После двух дней пути мы очутились на высоте около трех километров, на границе бамбукового леса. Мы продвигались по крепко утоптанной слонами тропе. По старым — приблизительно четырехдневной давности — следам можно было установить, что по тропе прошли три слона. Следы эти были необычайно велики, и я решил отложить фотографирование бамбукового леса и попытаться разыскать слонов. Я предполагал, что они пасутся где-нибудь по соседству и что преследование их займет немного времени. Мы шли до вечера, не встретив их.
На следующий день с рассветом снова пустились вперед и шли, пока перед нами не открылась одна из тех полян, на которых любят пастись слоны. Они подолгу остаются на таких полянах и покидают их опустошенными, частью пожрав, частью вытоптав мелкую растительность. Но через полгода кусты и деревца вновь достигают двух — двух с половиной метров высоты, и слоны возвращаются, когда им вздумается, на облюбованные места.
Неожиданно я наткнулся на совершенно свежие кучи слоновьего помета. От них еще шел пар. Слоны не могли уйти далеко — они были здесь, самое большее, час тому назад.

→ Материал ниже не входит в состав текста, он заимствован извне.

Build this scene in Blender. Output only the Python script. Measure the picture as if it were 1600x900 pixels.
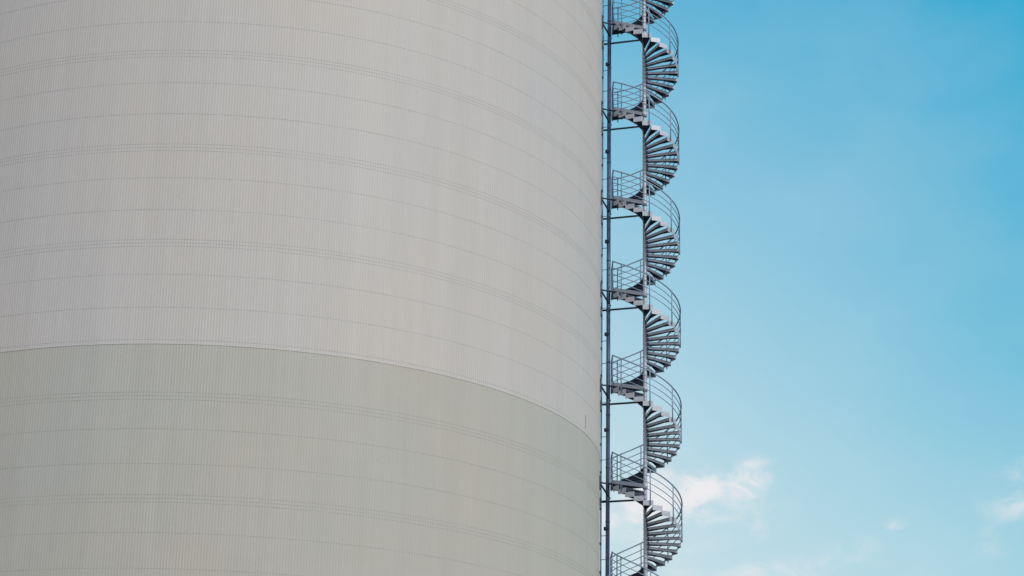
import bpy, math, random
import numpy as np
from mathutils import Vector, Matrix
random.seed(4)
PI = math.pi
R = math.radians

# ------------------------------------------------------------------ clear
for o in list(bpy.data.objects):
    bpy.data.objects.remove(o)
scene = bpy.context.scene
col = scene.collection

# ------------------------------------------------------------------ camera
cd = bpy.data.cameras.new('camera')
cam = bpy.data.objects.new('camera', cd)
col.objects.link(cam)
cd.sensor_width = 36.0
cd.lens = 74.25
cd.clip_start = 0.1
cd.clip_end = 8000.0
CAM_PITCH, CAM_ROLL = 0.33891, 0.01967
cam.matrix_world = Matrix.Translation((0, 0, 1.6)) @ (Matrix.Rotation(PI/2 + CAM_PITCH, 4, 'X') @ Matrix.Rotation(CAM_ROLL, 4, 'Z'))
scene.camera = cam

# ------------------------------------------------------------------ light
SUN_AZ = 138.0      # degrees clockwise from +Y (the view direction): behind the camera, on the right
SUN_EL = 40.0
SUN_STR = 1.1
SKY_STR = 0.14
EXPOSURE = 0.4

scene.view_settings.view_transform = 'Standard'
scene.view_settings.look = 'None'
scene.view_settings.gamma = 1.0
scene.view_settings.use_curve_mapping = False
scene.view_settings.exposure = EXPOSURE
scene.render.engine = 'CYCLES'

world = bpy.data.worlds.new('World')
scene.world = world
world.use_nodes = True
nt = world.node_tree
nt.nodes.clear()
def N(tree, typ, **kw):
    n = tree.nodes.new(typ)
    for k, v in kw.items():
        setattr(n, k, v)
    return n
def L(tree, a, b):
    tree.links.new(a, b)
def math_node(tree, op, a, b=None, clamp=False):
    n = N(tree, 'ShaderNodeMath', operation=op, use_clamp=clamp)
    for i, v in enumerate((a, b)):
        if v is None: continue
        if hasattr(v, 'node'): L(tree, v, n.inputs[i])
        else: n.inputs[i].default_value = v
    return n.outputs[0]
def mixc(tree, fac, a, b, blend='MIX'):
    n = N(tree, 'ShaderNodeMix', data_type='RGBA', blend_type=blend)
    n.clamp_factor = True
    for s, v in ((n.inputs['Factor'], fac), (n.inputs[6], a), (n.inputs[7], b)):
        if hasattr(v, 'node'): L(tree, v, s)
        else: s.default_value = v
    return n.outputs[2]
def dirvec(px, py):
    """world direction seen at a pixel of the 1600x900 photograph (used once, to find where in the sky each cloud stands)"""
    v = Vector(((px-800)/3300.0, (450-py)/3300.0, -1.0)).normalized()
    return (cam.matrix_world.to_3x3() @ v).normalized()

sky = N(nt, 'ShaderNodeTexSky', sky_type='NISHITA')
sky.sun_disc = False
sky.sun_elevation = R(SUN_EL)
sky.sun_rotation = R(SUN_AZ)
sky.altitude = 0
sky.air_density = 1.0
sky.dust_density = 0.6
sky.ozone_density = 2.0
tc = N(nt, 'ShaderNodeTexCoord')
gen = tc.outputs['Generated']
SKY_TINT = (0.06, 1.12, 1.06, 1)
skyc = mixc(nt, 1.0, sky.outputs[0], SKY_TINT, 'MULTIPLY')

# the blue thins out towards the horizon
sepz = N(nt, 'ShaderNodeSeparateXYZ'); L(nt, gen, sepz.inputs[0])
low = N(nt, 'ShaderNodeMapRange'); L(nt, sepz.outputs['Z'], low.inputs[0])
for i, x in enumerate((.20, .44, .66, 1.0)): low.inputs[1+i].default_value = x
skyc = mixc(nt, 1.0, skyc, low.outputs[0], 'MULTIPLY')

# thin haze that pales the lower left sky
def dotdir(v):
    n = N(nt, 'ShaderNodeVectorMath', operation='DOT_PRODUCT')
    L(nt, gen, n.inputs[0]); n.inputs[1].default_value = v
    return n.outputs['Value']
def maprange(v, a, b, c=0.0, d=1.0, smooth=True):
    n = N(nt, 'ShaderNodeMapRange', interpolation_type='SMOOTHSTEP' if smooth else 'LINEAR')
    L(nt, v, n.inputs[0])
    for i, x in enumerate((a, b, c, d)): n.inputs[1+i].default_value = x
    return n.outputs[0]
BACK_FILL = (4.6, 4.18, 4.22, 1)
HAZE_C = (3.75, 4.25, 4.4, 1)
hz = maprange(math_node(nt, 'ARCCOSINE', dotdir(dirvec(900, 800))), 0.0, R(19), 1.0, 0.0, False)
hz = math_node(nt, 'MULTIPLY', math_node(nt, 'POWER', hz, 1.15), 0.78)
skyc = mixc(nt, hz, skyc, HAZE_C)

# milky layer close to the horizon
skyc = mixc(nt, maprange(sepz.outputs['Z'], .30, .19, 0.0, .38), skyc, HAZE_C)

# clouds: noise cut by soft windows standing at fixed directions of the sky
mp = N(nt, 'ShaderNodeMapping')
mp.inputs['Scale'].default_value = (1, 1, 1.6)
L(nt, gen, mp.inputs[0])
nz = N(nt, 'ShaderNodeTexNoise'); nz.inputs['Scale'].default_value = 34; nz.inputs['Detail'].default_value = 10
nz.inputs['Roughness'].default_value = 0.62; nz.inputs['Distortion'].default_value = 0.7
L(nt, mp.outputs[0], nz.inputs['Vector'])
nz2 = N(nt, 'ShaderNodeTexNoise'); nz2.inputs['Scale'].default_value = 14; nz2.inputs['Detail'].default_value = 5
L(nt, mp.outputs[0], nz2.inputs['Vector'])
def cloud(px, py, rx, ry, gain, tilt=0.0):
    """elliptical window (radii in degrees) round one direction"""
    c = dirvec(px, py)
    right = Vector((c.y, -c.x, 0)).normalized(); up = right.cross(c).normalized()
    a = R(tilt); r2 = right*math.cos(a)+up*math.sin(a); u2 = up*math.cos(a)-right*math.sin(a)
    x = math_node(nt, 'DIVIDE', dotdir(r2), math.sin(R(rx)))
    y = math_node(nt, 'DIVIDE', dotdir(u2), math.sin(R(ry)))
    d = math_node(nt, 'ADD', math_node(nt, 'MULTIPLY', x, x), math_node(nt, 'MULTIPLY', y, y))
    f = math_node(nt, 'SUBTRACT', 1.0, d)
    fr = maprange(dotdir(c), 0.2, 0.3)
    f = math_node(nt, 'MULTIPLY', math_node(nt, 'MAXIMUM', f, 0.0), fr)
    return math_node(nt, 'MULTIPLY', f, gain)
CLOUDS = [(1092, 770, 1.15, 1.0, 1.05, 25), (1168, 750, 1.0, 0.75, 1.0, 35), (1120, 795, 2.8, 1.5, 0.5, 14), (1018, 775, 1.3, 1.1, 1.0, 20), (978, 808, 1.1, 0.9, 1.1, 20), (1402, 817, 0.5, 0.24, 1.15, 6),
          (1186, 826, 0.5, 0.4, 0.7, 60), (1132, 828, 0.35, 0.22, 0.35, 0), (1620, 778, 1.9, 1.3, 0.62, 0),
          (1270, 885, 2.6, 0.6, 0.5, 20), (1190, 905, 2.2, 0.7, 0.55, 8), (1540, 850, 1.6, 0.8, 0.3, 30), (1000, 880, 2.4, 1.2, 0.5, 0), (1250, 900, 5.0, 1.0, 0.3, 0)]
acc = None
for c in CLOUDS:
    f = cloud(*c)
    acc = f if acc is None else math_node(nt, 'MAXIMUM', acc, f)
n1 = maprange(nz.outputs['Fac'], 0.34, 0.68)
dens = math_node(nt, 'MULTIPLY', acc, math_node(nt, 'ADD', math_node(nt, 'MULTIPLY', n1, 1.0), 0.2), True)
cl = maprange(dens, 0.0, 1.3)
# faint veil everywhere
veil = math_node(nt, 'MULTIPLY', maprange(nz2.outputs['Fac'], 0.38, 0.72), 0.07)
skyc = mixc(nt, veil, skyc, HAZE_C)
skyc = mixc(nt, cl, skyc, (4.85, 4.65, 4.7, 1))
# unseen bright cloud, added as fill light on the tank, behind and above the camera
nz3 = N(nt, 'ShaderNodeTexNoise'); nz3.inputs['Scale'].default_value = 3.2; nz3.inputs['Detail'].default_value = 7
L(nt, mp.outputs[0], nz3.inputs['Vector'])
back = maprange(dotdir(dirvec(800, 450)), 0.75, 0.25)
skyc = mixc(nt, math_node(nt, 'MULTIPLY', back, maprange(nz3.outputs['Fac'], 0.38, 0.58, 0.55, 1.0)), skyc, BACK_FILL)
bg = N(nt, 'ShaderNodeBackground'); bg.inputs['Strength'].default_value = SKY_STR
L(nt, skyc, bg.inputs['Color'])
wo = N(nt, 'ShaderNodeOutputWorld'); L(nt, bg.outputs[0], wo.inputs['Surface'])

sl = bpy.data.lights.new('sun', 'SUN')
sl.energy = SUN_STR; sl.angle = R(10.0); sl.color = (1.0, 0.89, 0.76)
sun = bpy.data.objects.new('sun', sl); col.objects.link(sun)
sd = Vector((math.sin(R(SUN_AZ))*math.cos(R(SUN_EL)), math.cos(R(SUN_AZ))*math.cos(R(SUN_EL)), math.sin(R(SUN_EL))))
sun.rotation_euler = sd.to_track_quat('Z', 'Y').to_euler()

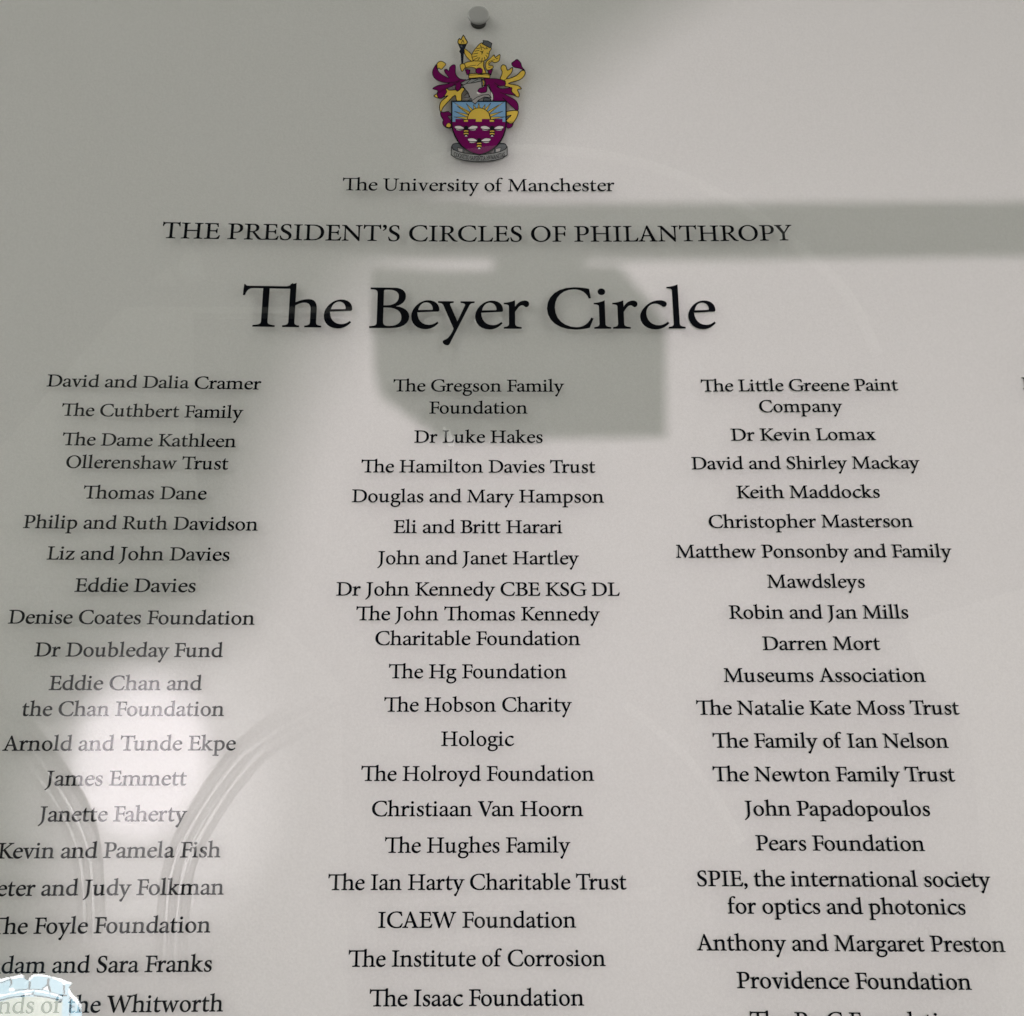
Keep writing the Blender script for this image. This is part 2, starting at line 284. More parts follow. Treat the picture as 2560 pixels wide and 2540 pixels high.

Я погнался за ними напрямик, через низкий кустарник, но вскоре возвратился к тому самому месту, где впервые напал на свежие следы. Я решил обойти поляну кругом, чтобы найти таким образом свежепроложенную тропу, по которой слоны ушли в лес.
Поляна была расположена среди гор, как раз в том месте, где лее граничил с бамбуковыми зарослями. На самом краю бамбуковой рощи, по ту сторону поляны, опять оказались свежие следы. Вскоре из бамбуковой чащи до меня донесся характерный треск — слоны находились на расстоянии не более двухсот метров. Я остановился. Один из туземцев-следопытов пошел вперед. Я следил за ним до тех пор. пока он не дошел до поворота. Тут он остановился и знаком показал мне, что слоны ушли в этом направлении.